Aside from the whole wig thing, there are quite a few other memorable moments in The Conjuring. These include when the crazy demon lady possesses Mrs. Perron with some icky blood, and that insane exorcism in the climax. These segments feature some of the best visual effects in the movie, and feature terrifying images that are sure to stay with me for a long time.

The Annabelle doll is easily the most unnerving aspect of the movie. Although it rarely surfaces, the cracked face plaything lingers in your mind from the opening sequence to the end credits. The fact that it has already spawned a spinoff movie proves the power of its character design.

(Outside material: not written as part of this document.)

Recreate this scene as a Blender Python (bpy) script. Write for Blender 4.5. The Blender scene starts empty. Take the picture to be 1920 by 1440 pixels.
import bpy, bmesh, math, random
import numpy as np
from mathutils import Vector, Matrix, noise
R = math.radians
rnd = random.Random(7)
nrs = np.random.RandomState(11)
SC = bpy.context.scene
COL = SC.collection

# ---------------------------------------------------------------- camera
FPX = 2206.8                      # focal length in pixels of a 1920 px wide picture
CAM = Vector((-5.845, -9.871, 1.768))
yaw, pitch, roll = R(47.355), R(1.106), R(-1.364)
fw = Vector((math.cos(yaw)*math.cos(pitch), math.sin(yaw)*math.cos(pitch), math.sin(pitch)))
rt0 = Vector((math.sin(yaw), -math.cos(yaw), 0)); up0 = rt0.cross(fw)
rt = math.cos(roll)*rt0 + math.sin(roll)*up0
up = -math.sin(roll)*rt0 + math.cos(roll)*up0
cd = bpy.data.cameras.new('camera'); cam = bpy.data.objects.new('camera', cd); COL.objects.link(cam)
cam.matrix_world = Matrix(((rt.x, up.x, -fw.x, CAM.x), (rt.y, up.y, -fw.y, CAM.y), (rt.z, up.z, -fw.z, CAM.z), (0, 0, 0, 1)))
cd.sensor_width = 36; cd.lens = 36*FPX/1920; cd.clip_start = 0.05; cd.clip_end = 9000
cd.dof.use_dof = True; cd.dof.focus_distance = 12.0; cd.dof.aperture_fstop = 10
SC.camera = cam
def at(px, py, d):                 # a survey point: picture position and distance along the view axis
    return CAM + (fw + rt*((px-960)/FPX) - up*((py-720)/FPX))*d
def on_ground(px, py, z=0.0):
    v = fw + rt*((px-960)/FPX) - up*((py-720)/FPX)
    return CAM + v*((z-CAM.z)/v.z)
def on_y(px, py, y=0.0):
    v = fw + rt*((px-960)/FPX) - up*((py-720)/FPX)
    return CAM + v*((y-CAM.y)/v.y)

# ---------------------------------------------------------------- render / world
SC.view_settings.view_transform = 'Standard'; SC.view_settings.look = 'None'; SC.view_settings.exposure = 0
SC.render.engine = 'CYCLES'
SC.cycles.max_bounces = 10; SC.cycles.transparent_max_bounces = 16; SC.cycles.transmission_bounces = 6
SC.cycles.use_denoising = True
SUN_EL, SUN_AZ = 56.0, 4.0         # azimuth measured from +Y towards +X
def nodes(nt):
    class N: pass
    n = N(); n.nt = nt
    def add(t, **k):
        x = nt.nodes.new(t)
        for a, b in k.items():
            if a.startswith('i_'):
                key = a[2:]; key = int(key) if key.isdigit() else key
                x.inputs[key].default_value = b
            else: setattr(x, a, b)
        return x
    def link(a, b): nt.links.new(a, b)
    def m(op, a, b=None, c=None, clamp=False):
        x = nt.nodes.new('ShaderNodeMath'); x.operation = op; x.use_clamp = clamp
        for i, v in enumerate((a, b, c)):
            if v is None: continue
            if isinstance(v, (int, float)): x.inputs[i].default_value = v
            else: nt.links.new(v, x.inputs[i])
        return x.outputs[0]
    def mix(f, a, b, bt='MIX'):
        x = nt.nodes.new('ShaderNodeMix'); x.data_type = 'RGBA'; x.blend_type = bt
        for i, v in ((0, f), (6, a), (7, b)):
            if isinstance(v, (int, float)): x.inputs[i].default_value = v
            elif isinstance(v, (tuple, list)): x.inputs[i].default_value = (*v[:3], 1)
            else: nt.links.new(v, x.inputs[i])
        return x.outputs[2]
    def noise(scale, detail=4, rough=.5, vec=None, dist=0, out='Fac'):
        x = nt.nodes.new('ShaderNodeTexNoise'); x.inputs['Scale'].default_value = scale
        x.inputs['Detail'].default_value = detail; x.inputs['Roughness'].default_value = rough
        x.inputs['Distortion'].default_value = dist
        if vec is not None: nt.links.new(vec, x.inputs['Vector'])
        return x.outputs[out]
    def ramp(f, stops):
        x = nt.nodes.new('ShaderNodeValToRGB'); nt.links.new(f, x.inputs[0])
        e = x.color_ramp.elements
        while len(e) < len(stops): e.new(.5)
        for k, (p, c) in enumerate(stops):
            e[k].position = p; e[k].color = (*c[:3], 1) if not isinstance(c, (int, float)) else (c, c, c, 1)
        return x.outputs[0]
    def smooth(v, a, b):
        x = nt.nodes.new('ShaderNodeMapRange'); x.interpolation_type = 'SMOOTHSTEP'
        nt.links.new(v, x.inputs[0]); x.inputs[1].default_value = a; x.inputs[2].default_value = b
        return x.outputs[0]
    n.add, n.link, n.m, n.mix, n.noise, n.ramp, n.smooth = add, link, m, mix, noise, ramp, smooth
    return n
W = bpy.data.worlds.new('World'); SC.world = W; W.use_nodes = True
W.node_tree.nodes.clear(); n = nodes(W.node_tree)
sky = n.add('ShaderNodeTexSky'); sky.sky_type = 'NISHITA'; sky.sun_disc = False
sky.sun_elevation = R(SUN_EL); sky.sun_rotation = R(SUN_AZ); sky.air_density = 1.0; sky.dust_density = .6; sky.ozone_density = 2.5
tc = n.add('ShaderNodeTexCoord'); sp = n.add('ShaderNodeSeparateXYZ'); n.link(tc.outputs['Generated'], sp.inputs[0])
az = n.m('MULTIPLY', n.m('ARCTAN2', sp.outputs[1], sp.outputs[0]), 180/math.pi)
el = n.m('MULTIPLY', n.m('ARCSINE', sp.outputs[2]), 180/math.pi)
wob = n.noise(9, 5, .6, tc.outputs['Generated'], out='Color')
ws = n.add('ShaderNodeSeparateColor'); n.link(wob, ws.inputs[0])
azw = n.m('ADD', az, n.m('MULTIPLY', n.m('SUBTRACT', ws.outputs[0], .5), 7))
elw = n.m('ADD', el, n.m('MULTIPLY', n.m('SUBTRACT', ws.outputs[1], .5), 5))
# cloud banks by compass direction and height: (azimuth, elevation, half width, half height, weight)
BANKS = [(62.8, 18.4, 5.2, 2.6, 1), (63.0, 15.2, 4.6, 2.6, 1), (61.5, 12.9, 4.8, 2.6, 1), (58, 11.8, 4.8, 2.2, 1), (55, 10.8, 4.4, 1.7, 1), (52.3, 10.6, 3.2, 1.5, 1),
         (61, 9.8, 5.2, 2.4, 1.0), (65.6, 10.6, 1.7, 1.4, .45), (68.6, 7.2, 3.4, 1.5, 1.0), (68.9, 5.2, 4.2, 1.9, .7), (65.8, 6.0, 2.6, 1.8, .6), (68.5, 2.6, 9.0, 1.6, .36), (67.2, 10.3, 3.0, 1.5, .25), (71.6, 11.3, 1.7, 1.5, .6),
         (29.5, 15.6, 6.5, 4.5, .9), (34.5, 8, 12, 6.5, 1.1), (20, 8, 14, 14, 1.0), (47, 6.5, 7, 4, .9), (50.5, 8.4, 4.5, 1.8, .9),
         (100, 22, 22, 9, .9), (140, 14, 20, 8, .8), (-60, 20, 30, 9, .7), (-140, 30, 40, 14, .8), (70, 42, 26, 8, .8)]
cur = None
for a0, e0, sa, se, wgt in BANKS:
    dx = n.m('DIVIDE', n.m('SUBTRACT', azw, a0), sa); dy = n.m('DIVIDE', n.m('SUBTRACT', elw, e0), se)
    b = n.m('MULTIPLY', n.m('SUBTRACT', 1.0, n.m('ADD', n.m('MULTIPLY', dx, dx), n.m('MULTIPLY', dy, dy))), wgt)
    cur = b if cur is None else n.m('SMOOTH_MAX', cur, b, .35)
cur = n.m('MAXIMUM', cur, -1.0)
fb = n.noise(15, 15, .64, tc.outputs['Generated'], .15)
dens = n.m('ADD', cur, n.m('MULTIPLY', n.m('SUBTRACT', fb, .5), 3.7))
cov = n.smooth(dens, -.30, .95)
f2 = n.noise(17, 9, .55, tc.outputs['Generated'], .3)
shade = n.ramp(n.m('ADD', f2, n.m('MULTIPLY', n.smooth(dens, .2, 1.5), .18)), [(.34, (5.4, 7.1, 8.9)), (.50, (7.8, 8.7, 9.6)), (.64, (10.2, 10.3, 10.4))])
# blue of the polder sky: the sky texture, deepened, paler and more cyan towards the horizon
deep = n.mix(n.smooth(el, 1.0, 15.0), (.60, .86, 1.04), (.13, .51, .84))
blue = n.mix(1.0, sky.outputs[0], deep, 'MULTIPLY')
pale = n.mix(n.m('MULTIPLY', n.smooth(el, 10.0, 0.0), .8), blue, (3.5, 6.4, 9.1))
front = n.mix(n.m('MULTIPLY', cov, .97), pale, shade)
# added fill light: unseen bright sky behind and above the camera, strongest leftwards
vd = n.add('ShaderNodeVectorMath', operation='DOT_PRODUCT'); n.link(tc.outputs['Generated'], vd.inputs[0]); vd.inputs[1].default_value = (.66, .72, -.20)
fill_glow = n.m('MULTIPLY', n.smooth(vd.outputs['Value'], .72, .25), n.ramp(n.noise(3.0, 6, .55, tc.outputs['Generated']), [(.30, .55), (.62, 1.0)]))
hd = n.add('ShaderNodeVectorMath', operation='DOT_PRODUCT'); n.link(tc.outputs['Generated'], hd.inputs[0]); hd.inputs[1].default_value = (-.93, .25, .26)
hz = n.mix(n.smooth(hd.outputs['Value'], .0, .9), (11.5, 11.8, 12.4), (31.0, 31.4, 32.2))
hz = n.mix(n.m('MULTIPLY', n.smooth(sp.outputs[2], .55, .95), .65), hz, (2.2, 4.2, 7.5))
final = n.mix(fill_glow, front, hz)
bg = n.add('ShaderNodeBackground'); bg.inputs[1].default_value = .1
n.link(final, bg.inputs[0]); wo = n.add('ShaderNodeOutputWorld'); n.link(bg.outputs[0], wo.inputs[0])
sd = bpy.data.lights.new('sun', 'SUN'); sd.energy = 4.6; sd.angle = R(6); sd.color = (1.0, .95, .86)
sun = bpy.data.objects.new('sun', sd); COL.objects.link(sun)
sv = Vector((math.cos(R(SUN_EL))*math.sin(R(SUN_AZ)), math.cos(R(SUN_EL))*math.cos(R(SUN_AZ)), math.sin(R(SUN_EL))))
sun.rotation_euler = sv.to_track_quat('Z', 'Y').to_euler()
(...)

Annabelle is one of the best examples of the ol’ bait-and-switch routine; a door moves, camera zooms, and nothing is there. I’m beginning to understand that this is a common practice in the horror genre. When that technique is combined with effective moments of silence, The Conjuring becomes a masterclass of suspense, and makes viewers tremble with anticipation.

With all it does right, The Conjuring still doesn’t feel like an important film. While the pacing is great in the first and third act, the slow nature of the second act makes a good chunk of the movie feel dull and monotonous. Additionally, the familiar tropes and beats it follows, such as the wholesome family moving to a rundown mansion and the “based on a true story” shtick, suck any sort of originality out of the story. For these reasons, The Conjuring is a decent watch, but not worth the hype.